Government presents Securities Bill 2014 before Parliament


January 2, 2015

ISLAMABAD: The government has presented Securities Bill 2014 before the Parliament in order to replace the existing Securities and Exchange Ordinance 1969 with the objective to enhance powers of the regulators.
A brief prepared by the Finance Ministry for parliamentarians said presently the securities market is being regulated by the Securities and Exchange Commission of Pakistan (SECP) under the Securities and Exchange Ordinance, 1969 (SEO 69).
The SECP feels in order to encapsulate developments in the securities market over a period of time, introduce international best practices and incorporate the International Organization of Securities Commission principles of securities regulations, it is important that SEO 69 should be repealed and replaced with a comprehensive modern and all encompassing piece of the securities law.
There are certain proposed provisions, which define takeover offers and states when companies are deemed to be related for the purposes of takeovers. This part enables the commission to make detailed regulations with respect to making and conduct of takeovers.
Relating to the offence of insider trading, it explains who insiders are and what constitutes inside information and makes listed companies responsible to disclose inside information.
The offences under the act, which include false trading and market rigging; market manipulation; fraudulently inducing trading in securities; employment of fraudulent or deceptive devices and the making of false or misleading statement to induce others to enter into securities transactions.
For the supervision and investigation, there are certain proposed clauses that deals with the supervision and investigation powers of the commission.
It empowers the commission to call for information, conduct inspections and investigation and outlines the powers of the investigator in relation to investigations.

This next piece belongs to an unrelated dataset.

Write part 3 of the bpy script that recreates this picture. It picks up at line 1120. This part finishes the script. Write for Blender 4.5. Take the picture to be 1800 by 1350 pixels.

It also makes an offence the destruction, falsification, concealment of any document,

which is relevant to an inspection or an investigation.
The brief also proposed granting power of intervention by the commission in relation to licensed persons.
It empowers the commission to intervene in the activities of the licensed person if it appears to the commission that it is in the interest of the customer or public, the licensed person is not a “fit and proper” person, the licensed person has contravened or failed to comply with any provision of the act, any rule, or any regulation made under the act or the licensed person has furnished information that is false, inaccurate or misleading.
Under this part, the commission may restrict a licensed person from business or prohibit a licensed person from disposing of his property or maintain property of such value as appears to the commission to be desirable with a view to ensuring that the licensed person will be able to meet his liabilities in respect of his regulated activity.
Furthermore, if it appears to the commission the licensed person, which is a company, should be wound up under the Companies Ordinance, 1984, the commission may present a petition for it to be wound up in accordance with the Companies Ordinance, 1984.
Under discipline of regulated persons, this part empowers the commission to take disciplinary action in respect of licensed persons and states the “fit and proper” criteria for licensed persons.